Consumer advocate warns of electric-rate hike
Monday, Sept. 30, 2002 | 10:52 a.m.
Nevada's consumer advocate is warning that Nevada Power Co.'s escalating cost deficits will spell higher electricity rates for Las Vegas consumers.
Timothy Hay, who works out of the attorney general's office, said deferred energy costs -- the difference between what the utility pays for energy and what it can charge customers -- were more than $741 million for Nevada Power in July, the latest month available, up from $509 million a month earlier.
Sierra Pacific Resources, Nevada Power's parent company, has deferred costs from its Northern Nevada operation that bring the total to nearly $1 billion, he said.
Hay, an ally of the Southern Nevada Water Authority in the public agency's effort to buy out Nevada Power, warned that deferred balances appear to be "escalating rapidly north and south."
"We're looking potentially at another billion-dollar deferred case," he said.
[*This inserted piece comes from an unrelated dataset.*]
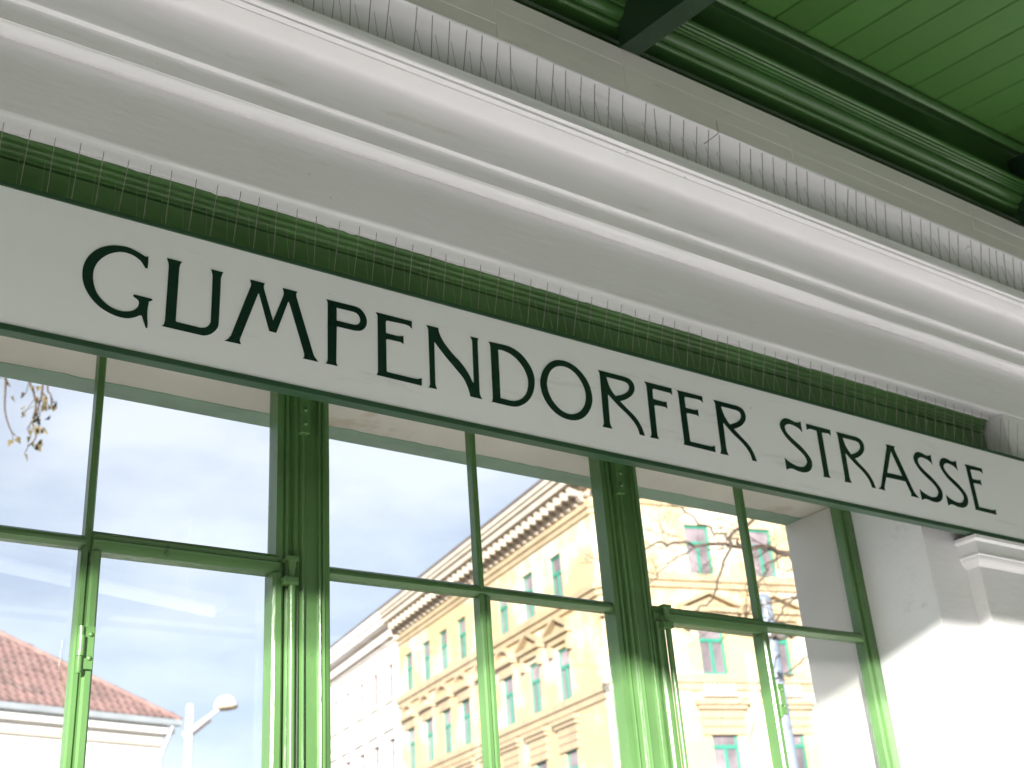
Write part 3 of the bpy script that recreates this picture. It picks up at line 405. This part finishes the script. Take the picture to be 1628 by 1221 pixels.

Sierra Pacific and Nevada Power executives said the deferred costs now piling up are from several sources -- some of them already accounted for -- and will not necessarily mean higher energy costs.
"Of that $741 million, $387 million of that is already approved," from the deferred rate case last spring, Nevada Power Vice President Jack Leone said Friday.
Another $241 million is for charges that bankrupt energy giant Enron and other companies say Nevada Power owes them. The Nevada energy companies are fighting those charges and they may never appear on anyone's bill, Leone said.
But $125 million in new deferred costs has accrued since the last rate case, Leone said.
But Leone and Sierra Pacific Chairman Walt Higgins argued that the company may not seek any increase or even a reduction when it goes before the Public Utilities Commission again in November.
"As I've previously said, we do not know what our deferred rate case filing in November will contain," Higgins said. "However, with the current outlook of market prices for fuel and purchased power, it is possible -- and we are hopeful -- that we may be able to offer customers a decrease in rates."
But analysts working for the water authority have said all along that eventually the power company will have to raise rates, sell off assets or further damage the already junk-bond status of its credit. The water authority has promised that it would be able to trim electricity costs by 20 percent if it takes over the company.
Ray Spitzley, a Morgan Stanley managing director, is one of a small army of consultants working on the water authority's bid to buy the assets of Nevada Power. He doubts that the power company can forestall rate increases without further damaging its financial position.
"It is part of our contention all along that Nevada Power can't have it both ways," he said. "They can't improve their credit rating and lower rates.
"They are going to have to put through some or all of those deferred rates to the ratepayers," Spitzley said. "We just don't see how Nevada Power can avoid rate increases if they're not willing to sell the company."
Sierra Pacific attorneys sought rate increases last spring for more than $900 million in deferred energy costs last year. The Nevada Public Utilities Commission granted the company about half that amount, leading to higher energy costs for most consumers of a few dollars a month.
But the rate increase was far short of the 21 percent that the company had originally asked for. The company has gone to court to recover the rest.
The rate increase enraged customers and politicians, providing fuel for the water authority's takeover bid, which it has valued at $3.2 billion.